The reason why you don't review what the creator wanted to talk about is because that is beside the point. The point of the review is to discuss how well they presented what they wanted to talk about. How well did they construct their idea they wanted to display? How solid did they make it? Did they just expect you to believe whatever ridiculous notion they threw at you when they were trying to be realistic? Did they over explain and complicate one aspect when the entire rest of the movie is tongue in cheek? Or for that matter is there any scene that goes completely against the entire message being sent in every other scene of the movie? (Ex. The previously accurate bad guys suddenly can't hit the broad side of a barn while the hero can suddenly snipe with a shotgun from the hip in a movie that has focused on evading and acknowledging these kinds of tropes)
The Crispy Tiger said:
Savagezion said:
The Crispy Tiger said:
As someone is a former movie critic and would like to get out of skill to be that or get into game journalism. I can say that the idea of having one opinion and one opinion only is utter bullshit. I have NEVER been able to hold a constant opinion about a film until I thought and talked about it more and the way I see it since my political, personal, and hell even religious point of views are prone to change then naturally so will my opinion on said film. That's just the bottom line. You can't knock someone for not being you, that's just not fair...

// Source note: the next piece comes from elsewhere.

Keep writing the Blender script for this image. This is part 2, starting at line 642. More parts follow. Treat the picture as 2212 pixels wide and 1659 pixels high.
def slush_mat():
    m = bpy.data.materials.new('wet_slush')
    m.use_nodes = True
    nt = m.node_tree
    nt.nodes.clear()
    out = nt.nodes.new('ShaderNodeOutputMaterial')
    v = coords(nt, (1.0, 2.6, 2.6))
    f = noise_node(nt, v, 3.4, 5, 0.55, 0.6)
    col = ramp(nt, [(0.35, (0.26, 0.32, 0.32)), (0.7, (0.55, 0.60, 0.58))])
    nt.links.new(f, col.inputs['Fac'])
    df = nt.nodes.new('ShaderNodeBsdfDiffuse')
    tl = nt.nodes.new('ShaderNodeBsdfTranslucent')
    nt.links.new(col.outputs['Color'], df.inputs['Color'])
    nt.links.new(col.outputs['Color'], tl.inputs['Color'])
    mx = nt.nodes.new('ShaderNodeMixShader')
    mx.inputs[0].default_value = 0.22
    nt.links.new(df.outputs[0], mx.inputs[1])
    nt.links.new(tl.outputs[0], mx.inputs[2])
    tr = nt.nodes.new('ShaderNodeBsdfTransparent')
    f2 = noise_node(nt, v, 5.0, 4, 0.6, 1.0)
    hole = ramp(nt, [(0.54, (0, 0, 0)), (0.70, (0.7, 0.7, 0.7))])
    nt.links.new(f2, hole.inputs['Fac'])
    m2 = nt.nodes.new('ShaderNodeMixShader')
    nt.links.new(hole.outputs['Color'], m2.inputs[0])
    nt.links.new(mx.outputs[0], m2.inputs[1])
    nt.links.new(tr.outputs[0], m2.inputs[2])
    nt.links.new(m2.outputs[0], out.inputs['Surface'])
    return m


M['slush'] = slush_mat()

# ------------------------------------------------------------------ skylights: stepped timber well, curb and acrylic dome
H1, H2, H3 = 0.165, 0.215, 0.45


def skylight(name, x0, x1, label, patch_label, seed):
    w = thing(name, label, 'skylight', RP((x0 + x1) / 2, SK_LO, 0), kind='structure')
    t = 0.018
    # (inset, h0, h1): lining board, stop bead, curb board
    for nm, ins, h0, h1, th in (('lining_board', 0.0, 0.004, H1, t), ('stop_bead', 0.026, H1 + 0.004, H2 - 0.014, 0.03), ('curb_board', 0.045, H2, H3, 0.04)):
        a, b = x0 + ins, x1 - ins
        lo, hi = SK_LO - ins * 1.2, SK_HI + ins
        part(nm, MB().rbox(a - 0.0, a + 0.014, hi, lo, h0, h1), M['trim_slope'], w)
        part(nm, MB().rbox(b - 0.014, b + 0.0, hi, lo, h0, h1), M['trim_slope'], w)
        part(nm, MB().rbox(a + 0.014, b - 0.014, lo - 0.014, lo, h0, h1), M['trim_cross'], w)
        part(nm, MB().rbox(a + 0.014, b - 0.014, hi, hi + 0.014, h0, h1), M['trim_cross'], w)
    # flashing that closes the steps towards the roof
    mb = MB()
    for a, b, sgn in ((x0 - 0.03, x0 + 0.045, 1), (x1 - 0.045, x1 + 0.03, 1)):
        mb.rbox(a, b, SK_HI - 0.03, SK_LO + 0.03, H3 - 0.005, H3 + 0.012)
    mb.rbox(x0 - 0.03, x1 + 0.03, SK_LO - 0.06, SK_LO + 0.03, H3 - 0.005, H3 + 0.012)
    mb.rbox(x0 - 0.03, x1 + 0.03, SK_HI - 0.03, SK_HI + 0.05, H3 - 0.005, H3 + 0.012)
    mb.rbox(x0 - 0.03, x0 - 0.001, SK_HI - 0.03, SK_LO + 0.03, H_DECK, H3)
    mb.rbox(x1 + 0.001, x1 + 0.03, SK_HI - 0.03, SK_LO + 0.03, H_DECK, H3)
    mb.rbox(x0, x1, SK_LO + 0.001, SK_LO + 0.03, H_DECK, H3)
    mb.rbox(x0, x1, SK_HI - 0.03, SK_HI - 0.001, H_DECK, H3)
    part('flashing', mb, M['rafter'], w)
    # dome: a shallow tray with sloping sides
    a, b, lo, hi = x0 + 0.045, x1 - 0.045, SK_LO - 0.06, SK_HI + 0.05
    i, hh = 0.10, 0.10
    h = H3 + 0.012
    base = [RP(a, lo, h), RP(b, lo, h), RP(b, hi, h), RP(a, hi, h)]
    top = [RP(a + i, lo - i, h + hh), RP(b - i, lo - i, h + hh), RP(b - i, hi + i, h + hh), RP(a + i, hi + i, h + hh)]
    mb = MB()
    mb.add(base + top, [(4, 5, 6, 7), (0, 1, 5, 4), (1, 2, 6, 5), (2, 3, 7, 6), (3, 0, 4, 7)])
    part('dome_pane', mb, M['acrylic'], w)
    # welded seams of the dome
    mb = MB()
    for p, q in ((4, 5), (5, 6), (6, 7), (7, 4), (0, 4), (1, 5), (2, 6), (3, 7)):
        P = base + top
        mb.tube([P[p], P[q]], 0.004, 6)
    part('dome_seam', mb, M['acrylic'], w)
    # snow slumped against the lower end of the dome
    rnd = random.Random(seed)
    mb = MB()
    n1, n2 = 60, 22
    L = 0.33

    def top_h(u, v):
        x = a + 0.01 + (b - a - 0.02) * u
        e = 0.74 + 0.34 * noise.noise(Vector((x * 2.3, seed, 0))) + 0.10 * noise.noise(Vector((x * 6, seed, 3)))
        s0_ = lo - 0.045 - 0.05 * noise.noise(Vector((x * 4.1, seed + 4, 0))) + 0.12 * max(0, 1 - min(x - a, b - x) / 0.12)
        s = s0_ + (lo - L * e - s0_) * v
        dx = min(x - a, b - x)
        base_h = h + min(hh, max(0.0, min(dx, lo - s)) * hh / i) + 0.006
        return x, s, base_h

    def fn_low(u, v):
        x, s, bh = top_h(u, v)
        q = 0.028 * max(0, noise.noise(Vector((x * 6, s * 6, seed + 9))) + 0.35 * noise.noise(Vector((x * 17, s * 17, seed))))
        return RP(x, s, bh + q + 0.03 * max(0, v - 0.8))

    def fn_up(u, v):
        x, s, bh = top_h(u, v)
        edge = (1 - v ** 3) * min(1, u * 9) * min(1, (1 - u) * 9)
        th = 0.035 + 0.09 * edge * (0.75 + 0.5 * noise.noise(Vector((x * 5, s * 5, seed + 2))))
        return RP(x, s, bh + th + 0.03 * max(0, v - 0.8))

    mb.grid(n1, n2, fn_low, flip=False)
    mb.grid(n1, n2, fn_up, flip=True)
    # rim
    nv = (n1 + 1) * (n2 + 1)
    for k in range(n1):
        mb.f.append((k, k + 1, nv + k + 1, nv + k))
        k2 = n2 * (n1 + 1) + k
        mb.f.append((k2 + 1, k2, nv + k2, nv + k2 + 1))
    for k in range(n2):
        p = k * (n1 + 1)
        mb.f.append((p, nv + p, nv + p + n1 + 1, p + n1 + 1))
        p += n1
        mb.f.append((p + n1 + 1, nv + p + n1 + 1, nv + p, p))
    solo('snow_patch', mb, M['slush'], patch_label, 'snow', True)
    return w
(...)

No, sorry but it isn't bullshit. I have a set of standards that while they may be subjective to my viewpoint they are reliant on a very real foundation. If you can't do that, it makes you a crappy critic. A critic is only good because you are getting a
solid perspective on a movie or whatever is being reviewed that is actually based on something other than your mood. Something more grounded. If you have no ground, then your "review" is npt worth anything because what you like on friday you may dislike on monday... so why do I care what you have to say? It's flaky.
Screw the religious and political point of view. Those don't matter in a review. Those are yours and should be left out of judging a movie as a movie. One thing matters and that is your view on how a movie, game, etc. was made. How the writing was crafted and delivered, how the scenes were displayed, how the pacing was delivered, etc. By doing that your opinion will not change. Seeing it the first time as a "movie" and not a "bannor to fly in front of people as to describe who you are at the moment" is what a review is all about. If you add in all that other nonsense you aren't reviewing or critiquing anything. You are just throwing out arbitrary opinions. I don't listen to critics who can't stand by their own words expressing their perspective on a movie because if they won't, why should I? They have no integrity.

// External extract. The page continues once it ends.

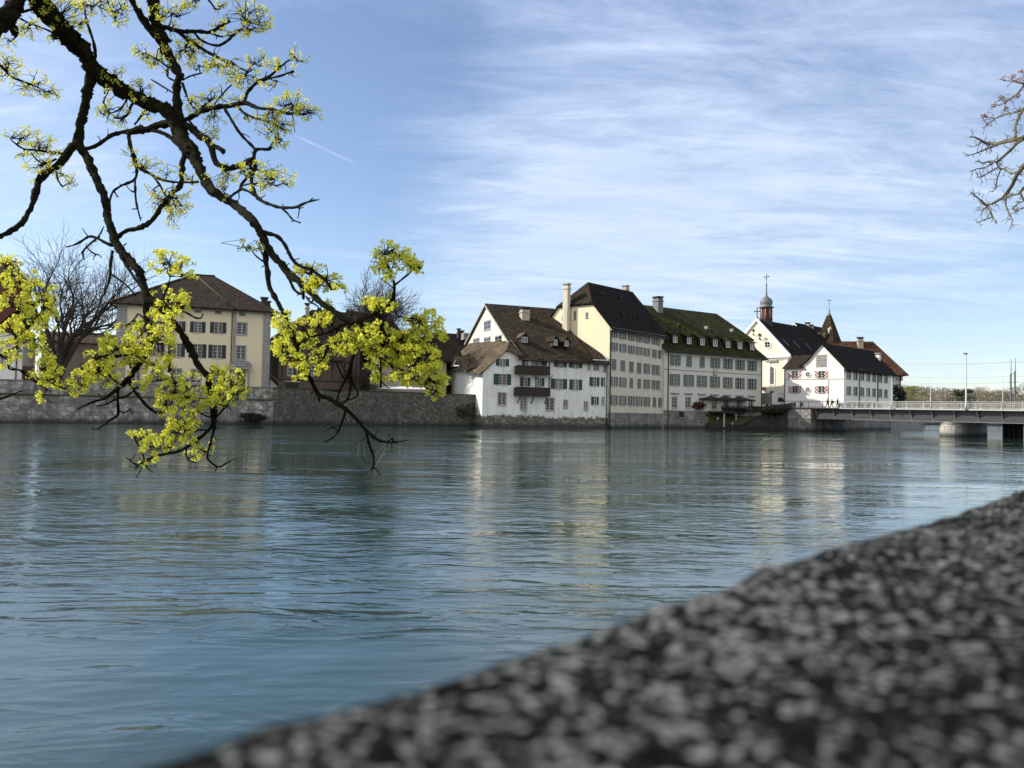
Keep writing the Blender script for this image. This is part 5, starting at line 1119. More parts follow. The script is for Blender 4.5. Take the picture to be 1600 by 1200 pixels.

Objectiveness is bullshit. There I said it. If I was religious I wouldn't like Bioshock Infinite very much. It doesn't matter if it looks pretty or if it's wonderfully directed. It would be directly insulting me and my religion.
If you were a religious fanatic maybe. I AM religious and am able to not hold media to my beliefs. There is a reason it is called fiction. As well as there is a reason I call them MY beliefs.

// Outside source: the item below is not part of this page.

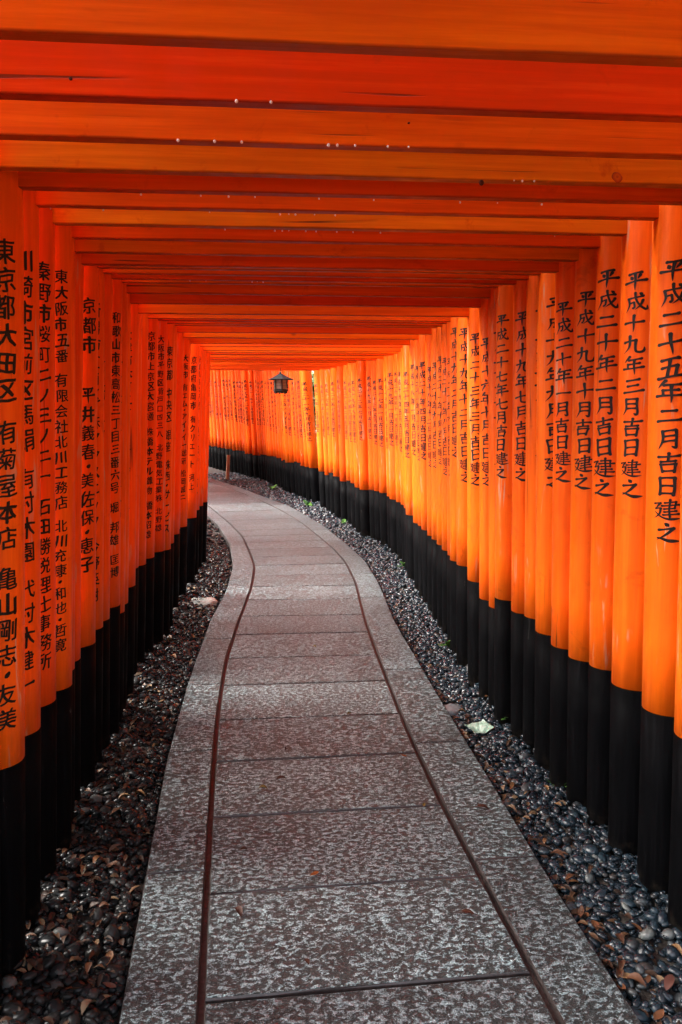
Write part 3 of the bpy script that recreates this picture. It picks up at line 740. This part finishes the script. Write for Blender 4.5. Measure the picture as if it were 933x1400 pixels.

If I was conservative I wouldn't like Jon Stewart very much. He constantly insults my political party. It doesn't how well written or how well done the interviews are.
I am liberal and don't like Rush Limbaugh at all really, but the man makes some good points at times. Additionally, he constructs them really good sometimes. Me and him may not see eye to eye on most things and he likes to degrade members of my side as idiots which makes him an ass. However, that ass can sometimes raise valid points.
These are personal tastes, opinions that are conceived that are able to change, depending on how you view the world. That's it. That's the secret.
That's why you don't base a review of media on things like that. That's the secret.
Movies have to appeal to me, they have to either make me enjoy it or feel the emotion that it wants me to feel with it. And political/religious/personal views are damn well a part of it. If I LOVE Fps's and a revolutionary FPS comes out that changes the format in a brand new way. I would scream praise to the fucking rooftops. But you would know to take it with a grain of salt, because I love FPS's. Also views change, best example of that in my personal life would be Nintendo. If you asked me what my opinion of Nintendo was 9 months ago, I would tell you that Nintendo could go fuck itself, because I was all "hardcore" and "mature". But over the past 9 months that has changed after playing more Nintendo games and learning more about gaming history. Critiques NO MATTER WHO FUCKING TELLS YOU, are banners for your personal taste, and should be used as a reference point, NEVER fact. That is why this game journalism is so awesome, because we get to have all these different opinions, from all these different people, with different different backgrounds, and different taste. I would personally never want to be a game journalist if I thought for a second that it was going to be a copy/paste is this mechanic good or not type BS. That's not interesting. That's looking at fact-sheet and it's robotic. Anyone can tell you that COD has great gameplay. But I personally don't like that we can only use 2 guns and the game progression is not enough in single player. But those are my personal taste, non being fact and we shouldn't treat it like that. So instead of turning this thing that I love so dear into sheets of paper in a RPG that levels up when you get Ken Levine into your party. Let it be more like Roger Eberts work. I want more discussion, more talks, more critical thinking in our critiques and our reviews, and make this industry more human when the place is made out of robots.
Sorry, but reviewing media is mostly about the media and what it is trying to express and how well it does that. It is not about standing on some media as a soapbox and spouting off your personal opinions. That's what consumers do, not critics. Now, as a reviewer there is nothing wrong with throwing your opinions out there but you should NOT fault the media for not being of your opinion. Your opinion should just be set to the side in the review. You can say you didn't like something or even hated it and still give it a glowing review. I think inFamous is shit, but it is a good game. Ditto with Minecraft. I think Tropico 2 is great but it is a horrible game. Ditto with Evoland. I fucking love the new X-com but it is mediocre at best. Turn based strategy is my favorite genre too. By allowing arbitrary opinions to influence reviews it actively discourages critical thinking in them. Otherwise, " Skyrim - 2/10 I dislike Skyrim because it has a talking dog" is a critical thinking review. If you really want to expand on something, make a separate opinion piece that is not connected to your review of the game. DO your review, THEN make a whole other video or post about how you hated the talking dog and it ruined it for you. But by keeping these things separate you are now actively using critical thinking.